I'm building a Javascript client app that has live communication with a Phoenix server, and wants to know if a message pushed to the server has been received. It looks like Phoenix's socket.js wants me to use something like:
channel.push("mymessage", {data: 123})
.receive("ok", function(){ console.log("Message pushed successfully"); });
However, I can't get this event handler to fire unless I change my return value on the Phoenix app to be {:reply, :ok, socket}
, like so:
def handle_in("mymessage", %{"data" => data} = payload, socket) do
{:reply, :ok, socket}
# not {:noreply, socket}
end
I guess it makes sense that {:noreply, socket}
doesn't actually send a message in response to the client, but in what case would you want to send a message to the server and not have it let you know that it worked? Or am I misunderstanding something? I feel like with normal HTTP requests, you always check if the request was successful from the client.
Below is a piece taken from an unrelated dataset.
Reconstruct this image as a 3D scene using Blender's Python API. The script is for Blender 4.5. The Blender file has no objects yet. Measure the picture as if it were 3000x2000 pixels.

You're right: {:reply, :ok, socket}
will send a reply message with "ok"
, and {:noreply, socket}
won't send anything in response. You should use the former if you want to ensure that the message was sent, but often that's impractical or unnecessary (think of broadcasting a chat message to thousands of connected users--it's impractical to track "ack" messages for all of them).
I feel like with normal HTTP requests, you always check if the request was successful from the client.
WebSockets exist for situations that normal HTTP requests don't work well, and one-way communication is one of those cases.